Validate は、クラスタ管理者によってリソースプロパティーまたはリソースグループプロパティーが変更されたときだけ呼び出されます。RGM によってプロパティーが設定されたときや、モニターによって Status および Status_msg リソースプロパティーが設定されたときは、このメソッドは呼び出されません。
RGM は、このオプションメソッドを実行して、プロパティーが変更されたことを実行中のリソースに通知します。管理アクションがリソースまたはそのグループのプロパティーの設定に成功したあとに、RGM は Update を実行します。このメソッドは、リソースがオンラインであるノード上で呼び出されます。このメソッドは、API アクセス関数を使用し、アクティブなリソースに影響する可能性があるプロパティー値を読み取り、その値に従って実行中のリソースを調節します。
Update メソッドが失敗した場合は、エラーメッセージがシステムログに書き込まれます。ただし、それ以外は RGM によるリソース管理に影響しません。
ネットワークアドレスリソースを使用するサービスでは、ネットワークアドレス構成から始まる特定の順番で、起動手順または停止手順を実行する必要があります。任意のコールバックメソッドの Prenet_start と Postnet_stop を使用してリソースタイプを実装すると、関連するネットワークアドレスが「起動」に構成される前、または、「停止」に構成されたあとに、特別な起動アクションとシャットダウンアクションを実行できます。
このオプションメソッドを呼び出して、同じリソースグループ内のネットワークアドレスが構成される前に特殊な起動アクションを実行することができます。
このオプションメソッドを呼び出して、同じリソースグループ内のネットワークアドレスを停止状態に構成したあとに特殊な終了アクションを実行することができます。
リソースタイプの実装は、オプションとして、リソースの性能を監視したり、その状態を報告したり、リソースの障害に対処するようなプログラムを含むことができます。
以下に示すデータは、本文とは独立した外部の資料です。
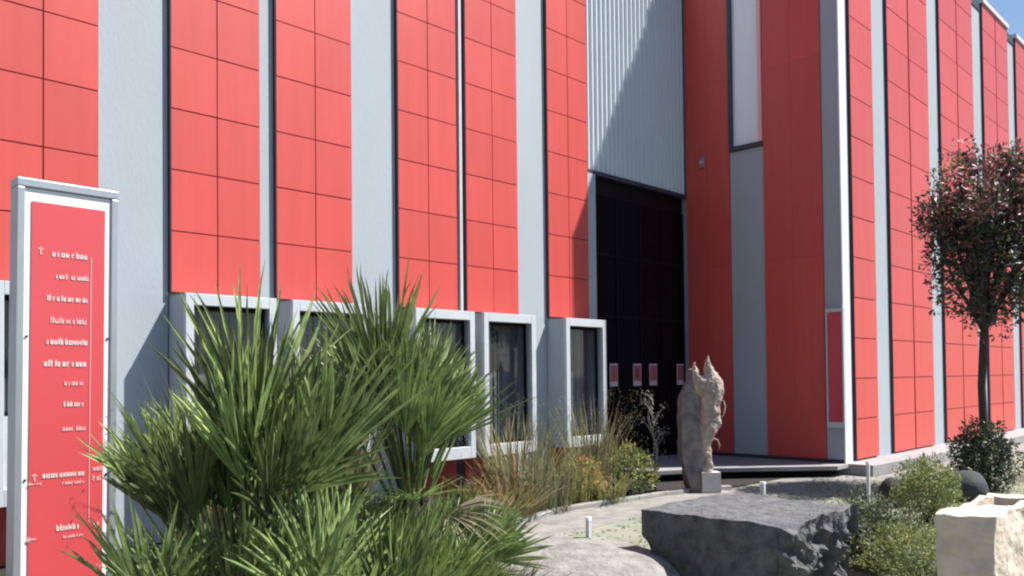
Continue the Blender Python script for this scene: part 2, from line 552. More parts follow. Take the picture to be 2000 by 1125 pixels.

Monitor_start、Monitor_stop、Monitor_check メソッドは、リソースタイプへのリソースモニターの実装をサポートします。
このオプションメソッドを呼び出して、リソースの起動後にリソースの監視を開始することができます。
この任意メソッドは、リソースが停止する前に呼び出され、リソースのモニターを停止します。
このオプションメソッドを呼び出して、リソースグループをノードに再配置する前に、そのノードの信頼性を査定することができます。Monitor_check メソッドは、並行して実行中のそのほかのメソッドと競合しない方法で実装する必要があります。